Uplink Transmit Power Optimization for Distributed Massive MIMO Systems with 1-Bit ADCs

TL;DR

This paper proposes a novel power and dithering level optimization method for distributed massive MIMO systems with 1-bit ADCs, improving uplink performance by jointly tuning transmit powers and dithering to mitigate quantization distortion.

Contribution

It introduces a joint optimization framework for UE transmit power and RRH dithering levels in 1-bit ADC massive MIMO systems, utilizing gradient-based methods for enhanced system performance.

Findings

Joint optimization significantly improves system performance.

BMMSE receiver outperforms BMRC in interference mitigation.
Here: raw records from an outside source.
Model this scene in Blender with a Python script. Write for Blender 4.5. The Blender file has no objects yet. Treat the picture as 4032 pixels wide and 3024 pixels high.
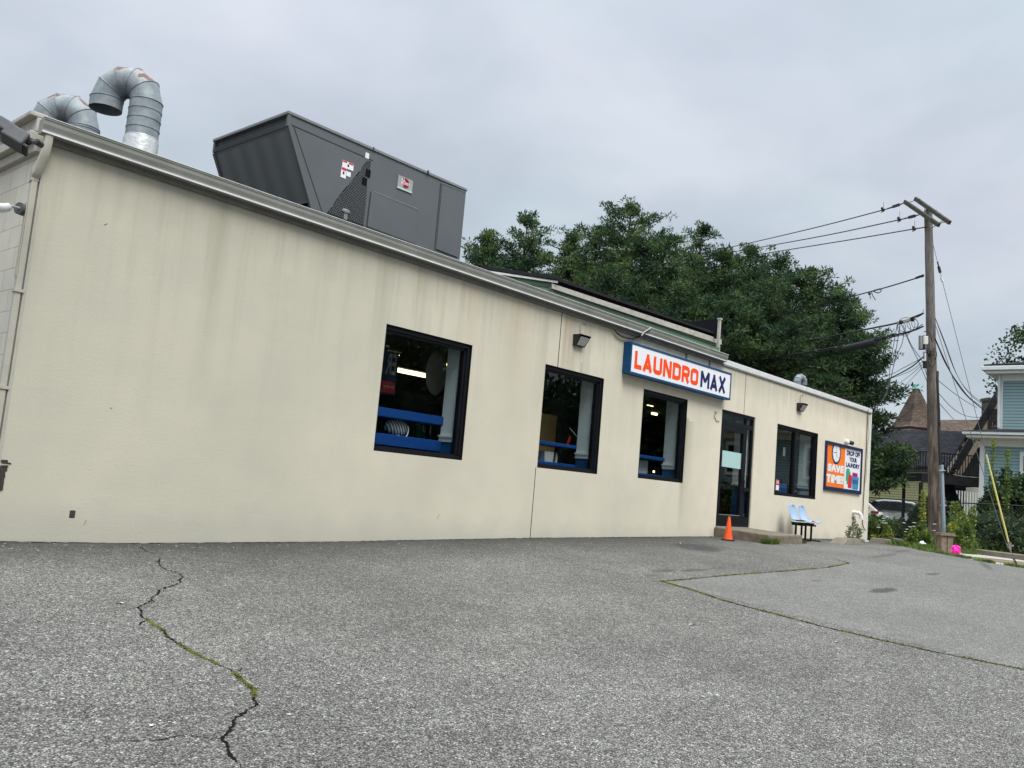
import bpy, math, random
import numpy as np
from mathutils import Vector, Matrix
random.seed(7); RS = np.random.RandomState(11)
SC = bpy.context.scene; COL = SC.collection
PI = math.pi; rad = math.radians

# ------------------------------------------------------------------ camera survey
FPX = 3456.05; W0, H0 = 4032, 3024
YAW, PIT, ROL = rad(47.949), rad(6.570), rad(4.947)
cy, sy, cp, sp = math.cos(YAW), math.sin(YAW), math.cos(PIT), math.sin(PIT)
Fv = np.array([sy*cp, cy*cp, sp]); R0 = np.array([cy, -sy, 0.]); U0 = np.cross(R0, Fv)
Rv = math.cos(ROL)*R0 + math.sin(ROL)*U0; Uv = math.cos(ROL)*U0 - math.sin(ROL)*R0
CAM = np.array([0, 0, .7])
def ray(x, y): return Fv + ((x-W0/2)*Rv - (y-H0/2)*Uv)/FPX
def PY(x, y, Y=9.25): r = ray(x, y); return CAM + r*(Y/r[1])
def PX(x, y, X): r = ray(x, y); return CAM + r*(X/r[0])
def PD(x, y, D): return CAM + ray(x, y)*D
ZO = {1:(0,200,.45208),2:(800,400,.4973),3:(1400,1200,.4973),4:(2300,1200,.4522),5:(2700,1500,.42194),6:(3300,1400,.51225),7:(1800,750,.5425),
      8:(2800,700,.55696),'A':(0,450,.27119),'B':(0,1700,.36179),'C':(300,2100,.5571),'D':(3200,1650,.33156),'E':(3600,1650,.36181),
      'F':(1200,580,.27125),'G':(2300,2000,.783),'H':(3350,1250,.33156),'J':(2800,1580,.3255),'K':(3400,900,.30144),'L':(3400,1700,.25322),'M':(3500,740,.13562),'N':(2780,1950,.30741),'Q':(3400,2000,.28571),'d':(0,0,1.82278)}
def Z(n, x, y): o = ZO[n]; return o[0]+x*o[2], o[1]+y*o[2]
def gz(x, y):
    xs=[-90,3.17,4.4,7.05,11,17.1,23.3,25.9,27,60]; zs=[-.25,-.249,-.256,-.214,-.114,-.002,.018,-.03,-.09,-.1]
    w=float(np.interp(x,xs,zs)); t=min(1,max(0,(x-8)/14)); t=t*t*(3-2*t)
    return w-.043*min(60,max(0,9.25-y))*(1-.7*t)
def G(x, y, off=0):
    r = ray(x, y); t = 1.
    while t < 200:
        P = CAM + r*t
        if P[2] < gz(P[0], P[1]): break
        t *= 1.003
    return np.array([P[0], P[1], gz(P[0], P[1])+off])

# ------------------------------------------------------------------ mesh helpers
ORG = {}
def tag(o, label=None, cat=None, group=None, kind=None):
    if label: o['label'] = label
    if cat: o['category'] = cat
    if group: o['group'] = group
    if kind: o['kind'] = kind
    return o
def empty(name, loc, label=None, cat=None, group=None, rz=0):
    o = bpy.data.objects.new(name, None); COL.objects.link(o); o.location = loc; o.rotation_euler = (0,0,rz)
    o.empty_display_size = .2; ORG[o.name] = Vector(loc)
    return tag(o, label, cat, group)
class MB:
    def __init__(s): s.v=[]; s.f=[]
    def add(s, vs, fs):
        n=len(s.v); s.v += [tuple(float(c) for c in p) for p in vs]; s.f += [tuple(i+n for i in f) for f in fs]; return s
    def box(s, x0,x1,y0,y1,z0,z1):
        return s.add([(x0,y0,z0),(x1,y0,z0),(x1,y1,z0),(x0,y1,z0),(x0,y0,z1),(x1,y0,z1),(x1,y1,z1),(x0,y1,z1)],
              [(0,3,2,1),(4,5,6,7),(0,1,5,4),(1,2,6,5),(2,3,7,6),(3,0,4,7)])
    def quad(s,a,b,c,d): return s.add([a,b,c,d],[(0,1,2,3)])
    def poly(s,ps): return s.add(ps,[tuple(range(len(ps)))])
    def prism(s, ps, d):              # polygon extruded along vector d
        n=len(ps); d=np.array(d,float); ps=[np.array(p,float) for p in ps]
        s.add(ps+[p+d for p in ps], [tuple(range(n))[::-1], tuple(range(n,2*n))]+[(i,(i+1)%n,n+(i+1)%n,n+i) for i in range(n)]); return s
    def bar(s, a, b, w, h=None, up=(0,0,1)):   # rectangular bar between two points
        a=Vector(a); b=Vector(b); d=(b-a).normalized(); u=Vector(up)
        if abs(d.dot(u))>.98: u=Vector((1,0,0))
        r=d.cross(u).normalized()*(w/2); t=r.normalized().cross(d).normalized()*((h or w)/2)
        return s.prism([a-r-t,a+r-t,a+r+t,a-r+t], b-a)
    def tube(s, pts, r, n=8, cap=True):
        pts=[Vector(p) for p in pts]; m=len(pts); rs=r if isinstance(r,(list,tuple)) else [r]*m
        base=len(s.v); ref=None
        for i,p in enumerate(pts):
            d=(pts[min(i+1,m-1)]-pts[max(i-1,0)]).normalized()
            if ref is None: ref=d.orthogonal().normalized()
            ref=(ref-d*ref.dot(d)).normalized(); b=d.cross(ref)
            for k in range(n):
                a=2*PI*k/n; q=p+(ref*math.cos(a)+b*math.sin(a))*rs[i]; s.v.append((q.x,q.y,q.z))
        for i in range(m-1):
            for k in range(n):
                k2=(k+1)%n; s.f.append((base+i*n+k,base+i*n+k2,base+(i+1)*n+k2,base+(i+1)*n+k))
        if cap: s.f.append(tuple(base+k for k in range(n))[::-1]); s.f.append(tuple(base+(m-1)*n+k for k in range(n)))
        return s
    def sphere(s, c, r, n=10, m=6, sc=(1,1,1)):
        base=len(s.v)
        for j in range(m+1):
            t=PI*j/m
            for k in range(n):
                a=2*PI*k/n; s.v.append((c[0]+r*sc[0]*math.sin(t)*math.cos(a),c[1]+r*sc[1]*math.sin(t)*math.sin(a),c[2]+r*sc[2]*math.cos(t)))
        for j in range(m):
            for k in range(n): s.f.append((base+j*n+k,base+(j+1)*n+k,base+(j+1)*n+(k+1)%n,base+j*n+(k+1)%n))
        return s
    def build(s, name, mat, parent=None, local=False, smooth=False, bevel=0, **kw):
        me=bpy.data.meshes.new(name); v=s.v
        if parent is not None and not local:
            o=ORG[parent.name]; v=[(p[0]-o.x,p[1]-o.y,p[2]-o.z) for p in v]
        me.from_pydata(v,[],s.f); me.materials.append(mat)
        if smooth:
            for p in me.polygons: p.use_smooth=True
            try: me.set_sharp_from_angle(angle=rad(40))
            except Exception: pass
        me.validate(); me.update()
        ob=bpy.data.objects.new(name,me); COL.objects.link(ob)
        if parent is not None: ob.parent=parent; ORG[ob.name]=ORG[parent.name]
        else: ORG[ob.name]=Vector((0,0,0))
        if bevel:
            b=ob.modifiers.new('bevel','BEVEL'); b.width=bevel; b.segments=2; b.limit_method='ANGLE'; b.angle_limit=rad(35)
        return tag(ob, **kw)
def npmesh(name, V, F4, mat, parent=None, local=False, smooth=False, **kw):
    me=bpy.data.meshes.new(name); V=np.asarray(V,dtype=np.float32)
    if parent is not None and not local: V=V-np.array(ORG[parent.name],dtype=np.float32)
    F4=np.asarray(F4,dtype=np.int32); k=F4.shape[1]
    me.vertices.add(len(V)); me.vertices.foreach_set('co',V.ravel())
    me.loops.add(F4.size); me.loops.foreach_set('vertex_index',F4.ravel())
    me.polygons.add(len(F4)); me.polygons.foreach_set('loop_start',np.arange(0,F4.size,k,dtype=np.int32)); me.polygons.foreach_set('loop_total',np.full(len(F4),k,dtype=np.int32))
    if smooth: me.polygons.foreach_set('use_smooth',np.ones(len(F4),dtype=bool))
    me.materials.append(mat); me.update(); me.validate()
    ob=bpy.data.objects.new(name,me); COL.objects.link(ob)
    if parent is not None: ob.parent=parent; ORG[ob.name]=ORG[parent.name]
    else: ORG[ob.name]=Vector((0,0,0))
    return tag(ob, **kw)
def copy_tree(o, parent=None):
    c=o.copy(); COL.objects.link(c); c.parent=parent
    for ch in list(o.children): copy_tree(ch, c)
    return c
def text_mb(txt, x0, x1, z0, z1, y, bold=.0, mirror=False, depth=0, spacing=1.0, mb=None):
    """lettering laid on a plane y=const facing -y, fitted in the box"""
    cu=bpy.data.curves.new('t','FONT'); cu.body=txt; cu.offset=bold; cu.space_character=spacing; cu.resolution_u=4
    if depth: cu.extrude=.0
    ob=bpy.data.objects.new('t',cu); COL.objects.link(ob)
    dg=bpy.context.evaluated_depsgraph_get(); me=bpy.data.meshes.new_from_object(ob.evaluated_get(dg))
    vs=np.array([v.co[:] for v in me.vertices]); fs=[tuple(p.vertices) for p in me.polygons]
    bpy.data.objects.remove(ob); bpy.data.curves.remove(cu); bpy.data.meshes.remove(me)
    mn,mx=vs.min(0),vs.max(0); u=(vs[:,0]-mn[0])/(mx[0]-mn[0]); w=(vs[:,1]-mn[1])/(mx[1]-mn[1])
    if mirror: u=1-u
    P=[(x0+(x1-x0)*a, y, z0+(z1-z0)*b) for a,b in zip(u,w)]
    mb=mb or MB()
    if depth:
        n=len(P); edges={}
        mb.add(P,fs)
        for f in fs:
            for i in range(len(f)):
                a,b=f[i],f[(i+1)%len(f)]
                if (b,a) in edges: del edges[(b,a)]
                else: edges[(a,b)]=1
        for a,b in edges: mb.quad(P[a],P[b],(P[b][0],y+depth,P[b][2]),(P[a][0],y+depth,P[a][2]))
    else: mb.add(P,fs)
    return mb

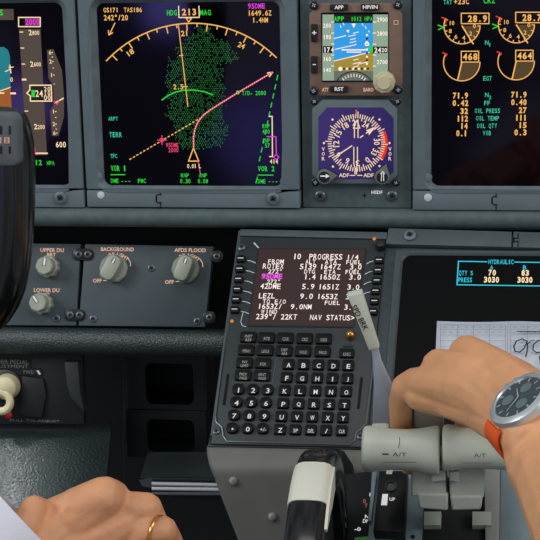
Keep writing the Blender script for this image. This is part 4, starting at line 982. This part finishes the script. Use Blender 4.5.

Dithering renders SNDR unimodal, facilitating optimization.

Abstract

This paper addresses the problem of uplink transmit power optimization in distributed massive multiple-input multiple-output systems, where remote radio heads (RRHs) are equipped with 1-bit analog-to-digital converters (ADCs). First, in a scenario where a single RRH serves a single user equipment (UE), the signal-to-noise-and-distortion ratio (SNDR) is shown to be a non-monotonic and unimodal function of the UE transmit power due to the quantization distortion (QD). Upon the introduction of multiple RRHs, adding properly tuned dithering at each RRH is shown to render the SNDR at the output of the joint receiver unimodal. In a scenario with multiple RRHs and UEs, considering the non-monotonic nature of the signal-to-interference-plus-noise-and-distortion ratio (SINDR), both the UE transmit powers and the RRH dithering levels are jointly optimized subject to the min-power and max-min-SINDR criteria, while employing Bussgang-based maximum ratio combining (BMRC) and minimum mean squared error (BMMSE) receivers. To this end, gradient and block coordinate descent methods are introduced to tune the UE transmit powers, whereas a line search coupled with gradient updates is used to adjust the RRH dithering levels. Numerical results demonstrate that jointly optimizing the UE transmit power and the RRH dithering levels can significantly enhance the system performance, thus facilitating joint reception from multiple RRHs across a range of scenarios. Comparing the BMMSE and BMRC receivers, the former offers a better interference and QD alleviation while the latter has a lower computational complexity.